The $1 million it’ll take to build the terminal is included in a pot of over $5 million going to multiple projects scheduled or ongoing.

Funding is from a blend of local, state and federal sources.

The Iberia Parish Homeland Security division is providing $450,000 in FEMA grant money to beef up buildings at the airport used in emergencies, such as the administrative building and the fire station.

The FAA is providing money to buy and install radar equipment in the tower and also is funding much of a $3.2 million refurbishment of the airport’s 8,002-foot main runway. The refurbishment is a yearlong project to resurface and light up the runway for nighttime and inclement weather flights.

The project was to go out for bid May 1 but was delayed by the FAA, Devillier said.

Meanwhile, the Iberia Parish Council is contributing over $1 million collected from a special taxing district in the unincorporated areas of Iberia Parish.

Some of the money is funding work being done now on the airport’s control tower. Contractors are weatherizing the tower by replacing the roof and the glass panes, which provide controllers a 360-degree view of the area around the airport.

Electricians are adding wiring in the tower to handle the increased electricity it’ll take when radar is added and wind gauges and weather equipment is upgraded.
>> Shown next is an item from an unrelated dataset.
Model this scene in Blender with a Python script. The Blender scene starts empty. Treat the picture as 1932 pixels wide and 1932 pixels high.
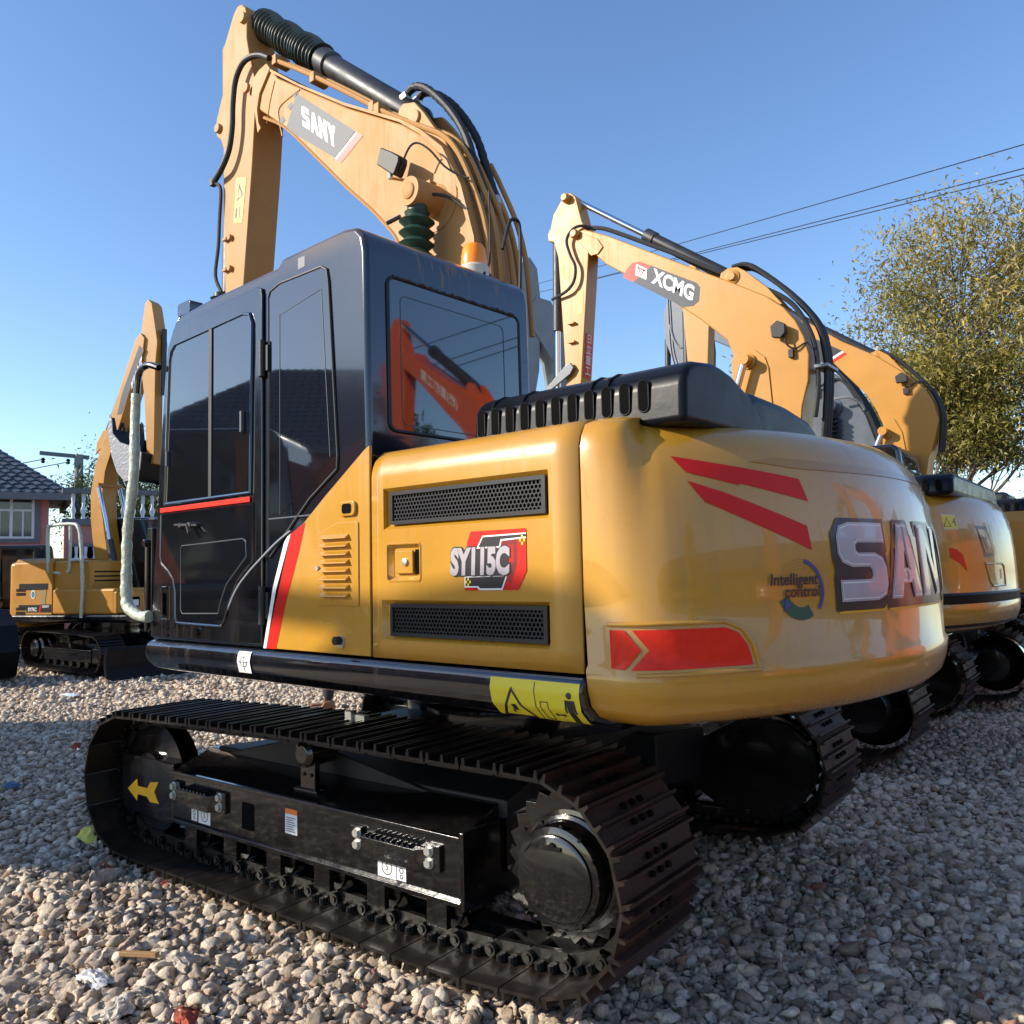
import bpy, bmesh, math, random
import numpy as np
from mathutils import Vector, Matrix
from mathutils.geometry import tessellate_polygon
random.seed(7); RNG = np.random.default_rng(7)
sc = bpy.context.scene; COL = sc.collection
PI = math.pi; R = math.radians

# ------------------------------------------------------------------ camera, world, sun, exposure
cd = bpy.data.cameras.new('camera'); cam = bpy.data.objects.new('camera', cd); COL.objects.link(cam)
cd.sensor_width = 36; cd.lens = 1580.25 / 1932 * 36; cd.clip_start = 0.05; cd.clip_end = 3000
_a, _b, _r = R(127.34393803), R(3.93861257), R(-1.19211494)
F = Vector((math.cos(_a)*math.cos(_b), math.sin(_a)*math.cos(_b), math.sin(_b)))
Rt = Vector((math.sin(_a), -math.cos(_a), 0)); Up = Rt.cross(F)
R2 = Rt*math.cos(_r) + Up*math.sin(_r); U2 = -Rt*math.sin(_r) + Up*math.cos(_r)
CAM = Vector((2.61376732, -3.52738184, 1.5369502))
m = Matrix((R2, U2, -F)).transposed().to_4x4(); m.translation = CAM
cam.matrix_world = m
sc.camera = cam
SUN_AZ = math.atan2(-0.743, -0.669); SUN_EL = R(25)          # direction TO the sun
w = bpy.data.worlds.new('World'); sc.world = w; w.use_nodes = True
nt = w.node_tree; bg = nt.nodes['Background']
sky = nt.nodes.new('ShaderNodeTexSky'); sky.sky_type = 'NISHITA'; sky.sun_disc = False
sky.sun_elevation = SUN_EL; sky.sun_rotation = PI/2 - SUN_AZ
sky.air_density = 1.0; sky.dust_density = 0.3; sky.ozone_density = 2.5; sky.altitude = 50
hs = nt.nodes.new('ShaderNodeHueSaturation'); hs.inputs['Saturation'].default_value = 1.10; hs.inputs['Hue'].default_value = .505; nt.links.new(sky.outputs[0], hs.inputs['Color']); nt.links.new(hs.outputs[0], bg.inputs[0]); bg.inputs[1].default_value = 0.15
sl = bpy.data.lights.new('sun', 'SUN'); sl.energy = 4.1; sl.angle = R(0.55); sl.color = (1.0, 0.90, 0.76)
so = bpy.data.objects.new('sun', sl); COL.objects.link(so)
dirv = -Vector((math.cos(SUN_AZ)*math.cos(SUN_EL), math.sin(SUN_AZ)*math.cos(SUN_EL), math.sin(SUN_EL)))
so.rotation_euler = dirv.to_track_quat('-Z', 'Y').to_euler(); so.location = (-10, -12, 12)
sc.view_settings.view_transform = 'Standard'; sc.view_settings.look = 'None'
sc.view_settings.exposure = 0.72; sc.view_settings.gamma = 1

# ------------------------------------------------------------------ materials
def nmat(name, col, rough=0.5, metal=0.0, coat=0.0, var=0.0, scale=6.0, bump=0.0, bscale=60, col2=None, spec=0.5, trans=0.0, streak=None, rvar=0.0, coatr=0.05):
    m = bpy.data.materials.new(name); m.use_nodes = True
    t = m.node_tree; b = t.nodes['Principled BSDF']; L = t.links
    b.inputs['Base Color'].default_value = (*col, 1); b.inputs['Roughness'].default_value = rough
    b.inputs['Metallic'].default_value = metal; b.inputs['Coat Weight'].default_value = coat
    b.inputs['Coat Roughness'].default_value = coatr; b.inputs['Specular IOR Level'].default_value = spec
    if trans: b.inputs['Transmission Weight'].default_value = trans
    tc = t.nodes.new('ShaderNodeTexCoord'); src = tc.outputs['Object']
    if streak:
        mp = t.nodes.new('ShaderNodeMapping'); mp.inputs['Scale'].default_value = streak; L.new(src, mp.inputs[0]); src = mp.outputs[0]
    if var or col2 or rvar:
        n = t.nodes.new('ShaderNodeTexNoise'); n.inputs['Scale'].default_value = scale; n.inputs['Detail'].default_value = 6
        n.inputs['Roughness'].default_value = 0.65
        L.new(src, n.inputs['Vector'])
        if var or col2:
            cr = t.nodes.new('ShaderNodeValToRGB'); e = cr.color_ramp.elements
            e[0].position = 0.35; e[1].position = 0.68
            c2 = col2 if col2 else tuple(min(1, c*(1+var)) for c in col)
            e[0].color = (*[c*(1-var) for c in col], 1); e[1].color = (*c2, 1)
            L.new(n.outputs['Fac'], cr.inputs[0]); L.new(cr.outputs[0], b.inputs['Base Color'])
        if rvar:
            mr = t.nodes.new('ShaderNodeMapRange'); mr.inputs[1].default_value = 0.3; mr.inputs[2].default_value = 0.7
            mr.inputs[3].default_value = max(0.02, rough-rvar); mr.inputs[4].default_value = rough+rvar
            L.new(n.outputs['Fac'], mr.inputs[0]); L.new(mr.outputs[0], b.inputs['Roughness'])
    if bump:
        n2 = t.nodes.new('ShaderNodeTexNoise'); n2.inputs['Scale'].default_value = bscale; n2.inputs['Detail'].default_value = 5
        L.new(tc.outputs['Object'], n2.inputs['Vector'])
        bp = t.nodes.new('ShaderNodeBump'); bp.inputs['Strength'].default_value = bump; bp.inputs['Distance'].default_value = 0.01
        L.new(n2.outputs['Fac'], bp.inputs['Height']); L.new(bp.outputs[0], b.inputs['Normal'])
    return m
M = {}
M['yel'] = nmat('yellow_paint', (0.50, 0.245, 0.022), 0.30, coat=0.6, var=0.05, scale=2.5, bump=0.012, bscale=7, rvar=0.06, coatr=0.03)
M['boomyel'] = nmat('boom_yellow_paint', (0.45, 0.23, 0.07), 0.55, spec=.3, coat=0.0, var=0.06, scale=3, bump=0.05, bscale=25, rvar=0.08, coatr=0.15)  # body yellow made peachier: sky glare on the boom put into the colour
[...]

Now, as at hundreds of other airports in the U.S., controllers in a “visual tower” guide landing and departing aircraft using their eyes.

Devillier said the radar will enable controllers to direct a heavier load of passenger and cargo flights.

On the airport’s north end, work will begin soon on a $600,000 to $700,000 rehabilitation of an old taxiway to be used for corporate jets and general aviation, where private planes are stored and worked on and where the public can take flight lessons.

Identified in the airport’s master plan, the area near Admiral Doyle Drive and Airport Boulevard was a taxiway built by the Navy during World War II.

“If geometry allows it, you want to keep corporate and general aviation separate from commercial passenger and cargo operations,” Devillier said. “The north end of the airfield is perfect for that development.”

General aviation and corporate aviation will basically have their own designated section with their own entrances on the north end of the airfield.

Hangars would be built by the aircraft-owning corporations who sign long-term leases, by developers or by the airport through federal aid and grants.

“The thought process is if we get all that taxiway infrastructure, get it all pristine, that will hopefully lure corporate aviation to come in and lease some property and build their own hangars,” Devillier said.